→ Requirement:
Retype each line of the listing below, from the first through the one holding "S.view_settings.exposure=0.0", with no other lines.
BEGIN Data segment
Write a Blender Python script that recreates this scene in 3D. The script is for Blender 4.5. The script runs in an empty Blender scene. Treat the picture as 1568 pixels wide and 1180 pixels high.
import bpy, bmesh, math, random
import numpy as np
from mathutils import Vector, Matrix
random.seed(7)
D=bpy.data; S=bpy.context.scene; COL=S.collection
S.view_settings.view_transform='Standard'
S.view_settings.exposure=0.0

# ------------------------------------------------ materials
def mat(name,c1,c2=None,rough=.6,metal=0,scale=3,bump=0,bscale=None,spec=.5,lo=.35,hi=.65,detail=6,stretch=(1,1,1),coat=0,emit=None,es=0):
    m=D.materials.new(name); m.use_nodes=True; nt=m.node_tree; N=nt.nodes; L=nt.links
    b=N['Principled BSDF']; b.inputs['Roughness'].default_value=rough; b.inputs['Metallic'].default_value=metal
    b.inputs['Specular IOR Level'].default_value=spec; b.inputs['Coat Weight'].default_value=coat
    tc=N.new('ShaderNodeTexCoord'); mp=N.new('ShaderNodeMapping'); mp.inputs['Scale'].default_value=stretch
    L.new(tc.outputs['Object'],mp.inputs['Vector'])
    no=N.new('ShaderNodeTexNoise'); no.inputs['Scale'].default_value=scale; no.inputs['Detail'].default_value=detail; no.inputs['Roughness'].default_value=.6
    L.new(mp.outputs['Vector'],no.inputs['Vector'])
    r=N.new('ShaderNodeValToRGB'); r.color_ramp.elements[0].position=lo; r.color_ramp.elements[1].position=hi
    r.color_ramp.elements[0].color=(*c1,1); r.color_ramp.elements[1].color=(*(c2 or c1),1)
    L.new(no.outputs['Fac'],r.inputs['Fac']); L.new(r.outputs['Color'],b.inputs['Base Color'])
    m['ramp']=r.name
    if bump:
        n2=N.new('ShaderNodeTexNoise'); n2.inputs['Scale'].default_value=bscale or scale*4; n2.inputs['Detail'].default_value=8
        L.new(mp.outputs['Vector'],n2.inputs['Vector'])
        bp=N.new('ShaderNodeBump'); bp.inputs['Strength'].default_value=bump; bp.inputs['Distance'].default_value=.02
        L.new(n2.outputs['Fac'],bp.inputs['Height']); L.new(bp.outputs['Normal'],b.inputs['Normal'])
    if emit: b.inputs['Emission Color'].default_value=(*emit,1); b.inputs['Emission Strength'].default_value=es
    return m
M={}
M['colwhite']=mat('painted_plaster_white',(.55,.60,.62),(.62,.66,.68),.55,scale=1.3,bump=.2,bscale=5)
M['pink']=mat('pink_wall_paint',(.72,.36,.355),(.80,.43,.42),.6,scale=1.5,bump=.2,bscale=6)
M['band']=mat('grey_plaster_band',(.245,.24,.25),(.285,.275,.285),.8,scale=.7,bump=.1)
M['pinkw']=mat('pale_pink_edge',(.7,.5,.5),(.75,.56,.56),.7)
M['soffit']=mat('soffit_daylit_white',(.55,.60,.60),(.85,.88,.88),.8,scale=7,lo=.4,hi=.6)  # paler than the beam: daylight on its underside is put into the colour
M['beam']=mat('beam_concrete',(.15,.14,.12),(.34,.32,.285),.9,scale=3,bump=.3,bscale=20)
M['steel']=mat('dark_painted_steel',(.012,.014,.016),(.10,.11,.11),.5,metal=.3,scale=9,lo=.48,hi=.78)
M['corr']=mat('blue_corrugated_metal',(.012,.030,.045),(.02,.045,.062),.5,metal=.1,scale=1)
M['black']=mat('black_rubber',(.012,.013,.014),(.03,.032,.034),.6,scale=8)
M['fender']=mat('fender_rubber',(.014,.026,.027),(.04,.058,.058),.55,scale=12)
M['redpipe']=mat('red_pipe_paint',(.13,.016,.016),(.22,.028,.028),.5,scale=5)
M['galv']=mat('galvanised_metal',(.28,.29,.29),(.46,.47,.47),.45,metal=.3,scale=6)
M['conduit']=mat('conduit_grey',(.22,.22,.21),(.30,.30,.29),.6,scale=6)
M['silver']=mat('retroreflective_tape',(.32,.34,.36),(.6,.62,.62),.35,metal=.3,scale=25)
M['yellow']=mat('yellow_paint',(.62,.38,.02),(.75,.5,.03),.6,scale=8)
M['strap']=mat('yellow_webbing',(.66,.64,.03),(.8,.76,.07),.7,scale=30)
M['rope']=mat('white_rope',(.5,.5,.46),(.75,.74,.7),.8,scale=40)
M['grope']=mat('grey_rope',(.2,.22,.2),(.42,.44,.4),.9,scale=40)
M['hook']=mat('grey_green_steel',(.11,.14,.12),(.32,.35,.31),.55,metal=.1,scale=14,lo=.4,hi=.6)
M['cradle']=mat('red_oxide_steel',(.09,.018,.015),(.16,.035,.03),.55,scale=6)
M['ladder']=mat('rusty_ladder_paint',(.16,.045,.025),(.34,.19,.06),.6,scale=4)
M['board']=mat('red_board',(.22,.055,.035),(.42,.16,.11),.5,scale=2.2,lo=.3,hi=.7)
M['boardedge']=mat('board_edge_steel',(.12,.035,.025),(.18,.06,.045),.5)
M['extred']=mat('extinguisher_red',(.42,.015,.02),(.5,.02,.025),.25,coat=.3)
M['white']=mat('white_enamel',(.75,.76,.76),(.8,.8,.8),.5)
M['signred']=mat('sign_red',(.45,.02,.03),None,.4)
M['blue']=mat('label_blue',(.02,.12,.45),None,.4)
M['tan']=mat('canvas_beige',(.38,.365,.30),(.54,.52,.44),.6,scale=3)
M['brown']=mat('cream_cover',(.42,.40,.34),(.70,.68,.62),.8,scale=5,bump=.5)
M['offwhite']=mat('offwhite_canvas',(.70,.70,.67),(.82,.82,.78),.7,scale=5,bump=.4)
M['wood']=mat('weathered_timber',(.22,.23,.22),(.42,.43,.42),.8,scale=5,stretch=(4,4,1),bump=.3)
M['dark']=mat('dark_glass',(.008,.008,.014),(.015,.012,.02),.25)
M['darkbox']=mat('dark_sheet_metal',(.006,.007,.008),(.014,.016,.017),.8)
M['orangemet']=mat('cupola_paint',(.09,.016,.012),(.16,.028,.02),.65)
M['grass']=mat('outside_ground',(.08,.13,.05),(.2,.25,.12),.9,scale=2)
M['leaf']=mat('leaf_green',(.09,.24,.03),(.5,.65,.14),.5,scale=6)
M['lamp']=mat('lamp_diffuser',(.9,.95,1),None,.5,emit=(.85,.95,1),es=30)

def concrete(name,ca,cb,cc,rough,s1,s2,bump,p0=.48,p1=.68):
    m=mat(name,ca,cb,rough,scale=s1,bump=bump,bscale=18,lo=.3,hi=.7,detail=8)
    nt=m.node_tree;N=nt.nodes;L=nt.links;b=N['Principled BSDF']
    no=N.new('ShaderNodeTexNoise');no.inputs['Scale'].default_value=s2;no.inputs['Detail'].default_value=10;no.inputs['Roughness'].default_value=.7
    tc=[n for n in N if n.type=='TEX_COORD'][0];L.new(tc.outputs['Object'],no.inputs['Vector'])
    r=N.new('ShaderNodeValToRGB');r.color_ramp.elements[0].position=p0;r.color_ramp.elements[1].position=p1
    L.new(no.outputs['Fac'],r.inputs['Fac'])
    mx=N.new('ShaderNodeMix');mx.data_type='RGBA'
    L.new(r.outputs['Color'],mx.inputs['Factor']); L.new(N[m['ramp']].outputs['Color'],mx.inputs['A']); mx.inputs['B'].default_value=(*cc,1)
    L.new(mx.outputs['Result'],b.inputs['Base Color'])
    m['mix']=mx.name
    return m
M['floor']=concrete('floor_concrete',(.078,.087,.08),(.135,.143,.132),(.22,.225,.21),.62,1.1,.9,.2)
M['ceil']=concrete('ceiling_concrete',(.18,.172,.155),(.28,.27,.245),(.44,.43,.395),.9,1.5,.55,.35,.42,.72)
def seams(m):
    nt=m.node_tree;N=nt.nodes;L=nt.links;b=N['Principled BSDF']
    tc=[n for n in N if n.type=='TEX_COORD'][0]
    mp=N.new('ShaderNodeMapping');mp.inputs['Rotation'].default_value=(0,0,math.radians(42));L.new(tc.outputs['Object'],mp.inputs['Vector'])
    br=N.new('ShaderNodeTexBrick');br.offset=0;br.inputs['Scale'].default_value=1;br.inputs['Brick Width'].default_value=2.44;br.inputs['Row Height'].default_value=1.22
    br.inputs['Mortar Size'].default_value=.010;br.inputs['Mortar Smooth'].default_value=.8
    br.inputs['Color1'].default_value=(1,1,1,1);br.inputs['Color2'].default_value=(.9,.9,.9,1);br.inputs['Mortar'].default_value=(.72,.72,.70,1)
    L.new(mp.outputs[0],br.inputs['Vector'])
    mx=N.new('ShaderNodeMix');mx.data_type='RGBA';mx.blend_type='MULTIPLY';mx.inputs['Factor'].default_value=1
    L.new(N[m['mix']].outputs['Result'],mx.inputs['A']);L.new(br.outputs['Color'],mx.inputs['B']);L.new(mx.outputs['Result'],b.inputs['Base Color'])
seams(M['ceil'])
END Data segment
→ Written response:
Write a Blender Python script that recreates this scene in 3D. The script is for Blender 4.5. The script runs in an empty Blender scene. Treat the picture as 1568 pixels wide and 1180 pixels high.
import bpy, bmesh, math, random
import numpy as np
from mathutils import Vector, Matrix
random.seed(7)
D=bpy.data; S=bpy.context.scene; COL=S.collection
S.view_settings.view_transform='Standard'
S.view_settings.exposure=0.0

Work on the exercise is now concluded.